My Boyfriend, My Friend

Spent the weekend with David again. On Friday, he called me up to say he didn't feel like staying home and wanted to do something. I had a headache but I invited him over. We went to see a movie which was pretty long but good.

On Saturday, we went to buy the wedding present which was harder than I thought. He also refused to let me pay for half of it. I'm starting to feel weird about him insisting on paying for everything. He said he wanted to be the 'nice one'. I told him if he wanted to be nice he should let me have a turn at being nice. He's always so nice, I feel guilty.

Then when I was buying some nice chocolate for his sister, he bought some for me, even though I told him I shouldn't have any. He got me the dark chocolate which I love so much.

In the evening we went to celebrate his sister's birthday. I talked to her heaps which was great. I want to be able to get along with his family which currently I do. Even though she's almost 5 years younger than me, I don't really feel the age gap so much. I guess I haven't really changed since I was 17.

In the morning we both read the Sunday paper. The same article at the same time which probably looked kinda weird. He was holding one side and I was holding the other as we read about single people who are happy. I know those articles only try to make single people feel better but they never worked for me.

Afterwards we went to a beach for a walk which was really needed. I feel like I've been overeating during the last week. Could barely eat yesterday because I felt so full.

I need to lose some weight. I've stopped paying attention to what I eat lately. Sitting all day in front of a computer with only a lunch-time walk doesn't help.

When we got back from the beach we played a game where we took turns in picking a random city from our globe and the other had to guess which country that city was in. David won. My Mum walked in on our game at the time David was gloating about winning. She looked from him to me and muttered, "Kindergarten". I know deep inside she was pleased I found my playmate.

This week will be busy. I have the film premiere, the wedding and a concert on the weekend. We were also thinking of going dancing on Friday night.

When David was going home, he said, "I guess I'll see you on Thursday then". That got me a little panicky because what about Valentine's Day? Of course I always said it was just a consumerism excuse of a day but that was only because it reminded me of my singleness. Now that I have someone, it's a reason to have a day that is not ordinary like the others.

I only had to say, "Only Thursday?" when David asked, "What's wrong?" Felt really ridiculous about feeling bad about not seeing him for Valentine's Day. I mean what's the big deal, it' s just another day. So I was like, "Nothing's wrong, but don't you want to see each other before then?" and he said, "I can come over on Wednesday". Then he looked at my face and asked, "What's wrong? Tell me". So I said, "Don't you want to meet up on Tuesday?" and he just cracked up laughing. He gave me a hug and said, "Of course we'll see each other on Tuesday! Did you think I forgot?" and kept on laughing.
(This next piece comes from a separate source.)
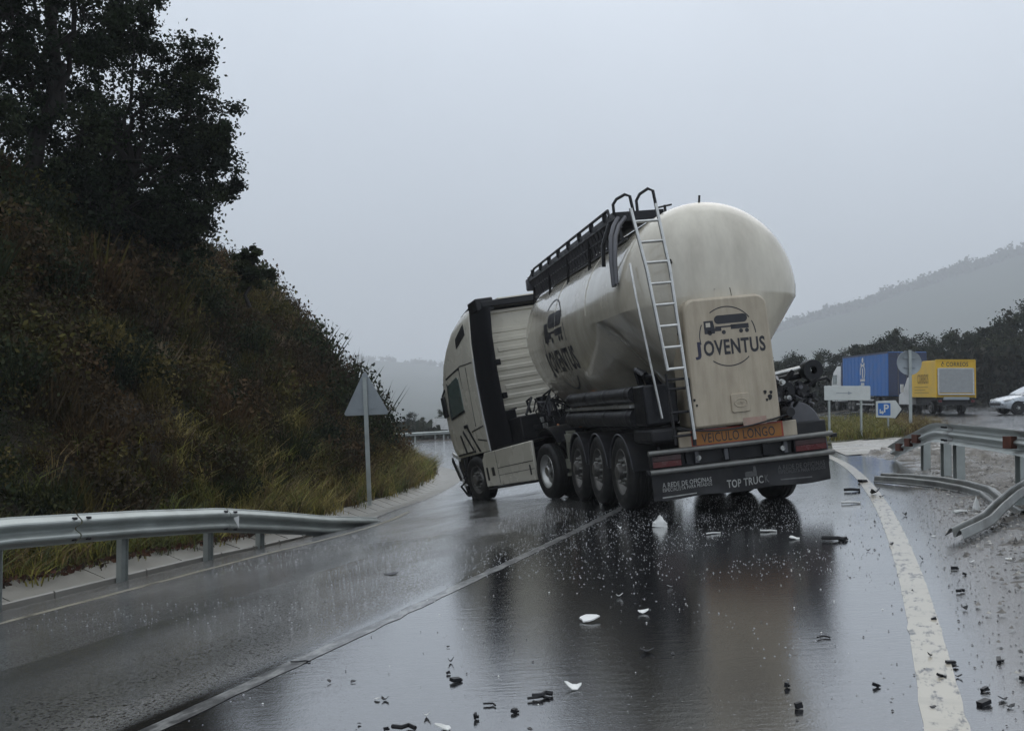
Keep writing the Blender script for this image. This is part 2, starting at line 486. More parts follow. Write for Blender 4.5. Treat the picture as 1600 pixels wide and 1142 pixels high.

So I felt like an idiot making such a deal about stupid Valentine's Day. I told him we didn't have to do anything on Tuesday. He said, "But I want to make you happy and I know you looked forward to it for a long time". I said I didn't really care and he already made me happy without that day. He said, "But I want to make you extra happy!"

Just knowing that he wants me to be like that makes me incredibly happy.